**Goal**
Repeat exactly what appears from the opening line of the listing to the line with "picnic('dark picnic table on", inclusive.

== == ==

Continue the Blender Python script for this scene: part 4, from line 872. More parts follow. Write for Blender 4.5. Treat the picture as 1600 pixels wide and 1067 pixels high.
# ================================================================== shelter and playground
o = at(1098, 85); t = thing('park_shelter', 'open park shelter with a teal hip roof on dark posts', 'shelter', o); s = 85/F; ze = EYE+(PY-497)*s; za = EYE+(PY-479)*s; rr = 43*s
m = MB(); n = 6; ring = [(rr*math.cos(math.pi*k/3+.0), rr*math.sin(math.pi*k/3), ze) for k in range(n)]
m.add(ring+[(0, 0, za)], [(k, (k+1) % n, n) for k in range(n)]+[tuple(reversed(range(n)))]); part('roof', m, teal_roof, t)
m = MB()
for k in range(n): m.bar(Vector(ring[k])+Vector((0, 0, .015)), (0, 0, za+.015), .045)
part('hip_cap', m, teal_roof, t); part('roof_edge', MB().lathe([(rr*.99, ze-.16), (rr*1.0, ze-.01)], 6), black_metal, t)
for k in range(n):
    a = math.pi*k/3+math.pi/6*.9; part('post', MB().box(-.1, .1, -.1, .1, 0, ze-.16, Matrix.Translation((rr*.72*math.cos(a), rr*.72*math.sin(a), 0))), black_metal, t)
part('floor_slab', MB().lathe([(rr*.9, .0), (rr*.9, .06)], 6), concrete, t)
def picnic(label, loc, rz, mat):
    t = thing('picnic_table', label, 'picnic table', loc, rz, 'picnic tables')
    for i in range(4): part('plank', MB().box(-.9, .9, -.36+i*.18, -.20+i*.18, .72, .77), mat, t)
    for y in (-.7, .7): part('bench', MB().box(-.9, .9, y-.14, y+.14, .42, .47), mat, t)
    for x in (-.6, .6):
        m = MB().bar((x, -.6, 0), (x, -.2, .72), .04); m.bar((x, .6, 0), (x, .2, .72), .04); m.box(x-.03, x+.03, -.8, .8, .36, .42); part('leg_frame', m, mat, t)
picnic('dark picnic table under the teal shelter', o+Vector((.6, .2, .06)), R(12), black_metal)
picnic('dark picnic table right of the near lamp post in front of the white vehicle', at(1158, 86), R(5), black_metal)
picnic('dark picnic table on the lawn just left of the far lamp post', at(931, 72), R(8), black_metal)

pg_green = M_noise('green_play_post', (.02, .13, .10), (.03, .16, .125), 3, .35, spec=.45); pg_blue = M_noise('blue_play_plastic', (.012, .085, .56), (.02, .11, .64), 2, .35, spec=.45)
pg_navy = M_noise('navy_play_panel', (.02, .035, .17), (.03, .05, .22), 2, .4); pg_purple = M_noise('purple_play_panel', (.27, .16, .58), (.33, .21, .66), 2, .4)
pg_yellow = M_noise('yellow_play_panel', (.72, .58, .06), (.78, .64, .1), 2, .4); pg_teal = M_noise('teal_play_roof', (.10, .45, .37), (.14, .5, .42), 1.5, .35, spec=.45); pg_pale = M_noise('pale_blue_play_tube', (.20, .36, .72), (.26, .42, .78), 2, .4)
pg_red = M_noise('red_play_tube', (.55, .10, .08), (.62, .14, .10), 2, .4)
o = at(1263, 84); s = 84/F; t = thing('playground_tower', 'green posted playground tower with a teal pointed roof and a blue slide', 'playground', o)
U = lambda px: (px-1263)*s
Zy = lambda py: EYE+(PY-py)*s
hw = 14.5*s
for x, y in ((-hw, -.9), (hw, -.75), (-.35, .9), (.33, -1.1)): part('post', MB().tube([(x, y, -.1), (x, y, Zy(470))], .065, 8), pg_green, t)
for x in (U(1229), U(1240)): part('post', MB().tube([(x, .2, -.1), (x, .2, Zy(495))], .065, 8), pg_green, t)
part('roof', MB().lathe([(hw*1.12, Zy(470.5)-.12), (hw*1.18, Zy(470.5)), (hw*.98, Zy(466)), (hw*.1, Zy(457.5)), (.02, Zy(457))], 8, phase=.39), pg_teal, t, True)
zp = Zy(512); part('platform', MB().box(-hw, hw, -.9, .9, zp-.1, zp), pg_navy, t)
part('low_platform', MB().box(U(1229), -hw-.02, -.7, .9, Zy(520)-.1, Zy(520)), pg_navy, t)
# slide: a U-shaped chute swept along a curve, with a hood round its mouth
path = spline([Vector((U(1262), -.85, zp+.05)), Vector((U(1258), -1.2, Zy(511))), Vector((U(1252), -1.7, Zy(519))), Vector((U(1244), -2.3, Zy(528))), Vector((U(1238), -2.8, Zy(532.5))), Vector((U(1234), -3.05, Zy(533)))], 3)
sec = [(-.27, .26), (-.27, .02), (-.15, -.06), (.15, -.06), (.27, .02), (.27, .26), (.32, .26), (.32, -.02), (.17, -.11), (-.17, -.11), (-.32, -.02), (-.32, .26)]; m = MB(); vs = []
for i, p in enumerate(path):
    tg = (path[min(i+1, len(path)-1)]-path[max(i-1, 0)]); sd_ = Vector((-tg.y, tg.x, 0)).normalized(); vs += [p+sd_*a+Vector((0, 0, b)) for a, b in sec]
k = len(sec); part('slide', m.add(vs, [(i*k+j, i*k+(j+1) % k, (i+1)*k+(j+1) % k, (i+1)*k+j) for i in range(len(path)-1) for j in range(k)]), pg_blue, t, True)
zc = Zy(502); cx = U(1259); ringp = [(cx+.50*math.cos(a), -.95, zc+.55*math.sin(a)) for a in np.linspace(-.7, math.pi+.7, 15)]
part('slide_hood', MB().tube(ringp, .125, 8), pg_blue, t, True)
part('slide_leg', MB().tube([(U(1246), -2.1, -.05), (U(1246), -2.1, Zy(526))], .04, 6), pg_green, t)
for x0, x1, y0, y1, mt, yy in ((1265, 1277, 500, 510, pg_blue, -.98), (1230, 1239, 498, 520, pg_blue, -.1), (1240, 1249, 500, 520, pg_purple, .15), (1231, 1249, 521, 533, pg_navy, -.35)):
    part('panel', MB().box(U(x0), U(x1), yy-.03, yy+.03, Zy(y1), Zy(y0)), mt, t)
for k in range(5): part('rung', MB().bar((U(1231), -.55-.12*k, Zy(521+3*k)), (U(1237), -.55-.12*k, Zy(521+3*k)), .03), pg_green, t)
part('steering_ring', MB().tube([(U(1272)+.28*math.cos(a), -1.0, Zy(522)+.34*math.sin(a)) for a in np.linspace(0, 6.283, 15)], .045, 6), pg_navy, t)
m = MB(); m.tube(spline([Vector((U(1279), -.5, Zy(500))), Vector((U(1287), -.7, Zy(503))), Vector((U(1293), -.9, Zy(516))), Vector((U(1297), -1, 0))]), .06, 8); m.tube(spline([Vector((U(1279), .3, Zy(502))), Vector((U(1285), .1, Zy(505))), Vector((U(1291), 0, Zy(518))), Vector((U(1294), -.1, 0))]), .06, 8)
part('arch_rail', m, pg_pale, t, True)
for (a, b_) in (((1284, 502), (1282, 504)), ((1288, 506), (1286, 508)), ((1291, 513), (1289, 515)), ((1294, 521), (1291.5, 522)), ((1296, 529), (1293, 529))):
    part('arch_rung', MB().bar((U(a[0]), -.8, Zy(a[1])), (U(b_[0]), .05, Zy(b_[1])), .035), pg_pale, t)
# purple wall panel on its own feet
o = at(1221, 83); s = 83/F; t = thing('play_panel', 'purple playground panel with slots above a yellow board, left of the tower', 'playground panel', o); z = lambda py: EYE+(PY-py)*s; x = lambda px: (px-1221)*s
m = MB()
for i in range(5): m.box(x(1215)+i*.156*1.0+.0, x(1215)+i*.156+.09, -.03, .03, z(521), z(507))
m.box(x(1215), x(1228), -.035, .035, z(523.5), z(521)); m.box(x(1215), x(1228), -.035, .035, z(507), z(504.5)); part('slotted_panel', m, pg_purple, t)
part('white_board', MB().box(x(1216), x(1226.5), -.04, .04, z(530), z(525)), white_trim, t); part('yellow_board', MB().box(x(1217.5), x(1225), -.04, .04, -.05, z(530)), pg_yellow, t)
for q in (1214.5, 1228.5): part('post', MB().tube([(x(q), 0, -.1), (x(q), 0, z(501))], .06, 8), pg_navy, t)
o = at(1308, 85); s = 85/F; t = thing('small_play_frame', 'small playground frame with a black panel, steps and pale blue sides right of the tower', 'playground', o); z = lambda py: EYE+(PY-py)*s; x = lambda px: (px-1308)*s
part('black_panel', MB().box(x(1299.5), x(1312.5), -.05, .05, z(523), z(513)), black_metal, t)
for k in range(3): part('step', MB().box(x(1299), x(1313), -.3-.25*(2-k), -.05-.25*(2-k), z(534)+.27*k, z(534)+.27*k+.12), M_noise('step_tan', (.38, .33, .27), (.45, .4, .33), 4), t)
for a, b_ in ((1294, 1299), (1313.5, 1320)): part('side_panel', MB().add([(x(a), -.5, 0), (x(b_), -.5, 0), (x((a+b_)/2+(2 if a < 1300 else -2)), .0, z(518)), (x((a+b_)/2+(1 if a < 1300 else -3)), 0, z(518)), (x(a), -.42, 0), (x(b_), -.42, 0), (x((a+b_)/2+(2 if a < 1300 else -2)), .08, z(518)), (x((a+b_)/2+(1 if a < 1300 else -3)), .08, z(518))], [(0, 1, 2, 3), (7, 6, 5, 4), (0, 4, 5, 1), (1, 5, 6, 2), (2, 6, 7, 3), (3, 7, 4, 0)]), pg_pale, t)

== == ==

**Response to the task**
Continue the Blender Python script for this scene: part 4, from line 872. More parts follow. Write for Blender 4.5. Treat the picture as 1600 pixels wide and 1067 pixels high.
# ================================================================== shelter and playground
o = at(1098, 85); t = thing('park_shelter', 'open park shelter with a teal hip roof on dark posts', 'shelter', o); s = 85/F; ze = EYE+(PY-497)*s; za = EYE+(PY-479)*s; rr = 43*s
m = MB(); n = 6; ring = [(rr*math.cos(math.pi*k/3+.0), rr*math.sin(math.pi*k/3), ze) for k in range(n)]
m.add(ring+[(0, 0, za)], [(k, (k+1) % n, n) for k in range(n)]+[tuple(reversed(range(n)))]); part('roof', m, teal_roof, t)
m = MB()
for k in range(n): m.bar(Vector(ring[k])+Vector((0, 0, .015)), (0, 0, za+.015), .045)
part('hip_cap', m, teal_roof, t); part('roof_edge', MB().lathe([(rr*.99, ze-.16), (rr*1.0, ze-.01)], 6), black_metal, t)
for k in range(n):
    a = math.pi*k/3+math.pi/6*.9; part('post', MB().box(-.1, .1, -.1, .1, 0, ze-.16, Matrix.Translation((rr*.72*math.cos(a), rr*.72*math.sin(a), 0))), black_metal, t)
part('floor_slab', MB().lathe([(rr*.9, .0), (rr*.9, .06)], 6), concrete, t)
def picnic(label, loc, rz, mat):
    t = thing('picnic_table', label, 'picnic table', loc, rz, 'picnic tables')
    for i in range(4): part('plank', MB().box(-.9, .9, -.36+i*.18, -.20+i*.18, .72, .77), mat, t)
    for y in (-.7, .7): part('bench', MB().box(-.9, .9, y-.14, y+.14, .42, .47), mat, t)
    for x in (-.6, .6):
        m = MB().bar((x, -.6, 0), (x, -.2, .72), .04); m.bar((x, .6, 0), (x, .2, .72), .04); m.box(x-.03, x+.03, -.8, .8, .36, .42); part('leg_frame', m, mat, t)
picnic('dark picnic table under the teal shelter', o+Vector((.6, .2, .06)), R(12), black_metal)
picnic('dark picnic table right of the near lamp post in front of the white vehicle', at(1158, 86), R(5), black_metal)
picnic('dark picnic table on the lawn just left of the far lamp post', at(931, 72), R(8), black_metal)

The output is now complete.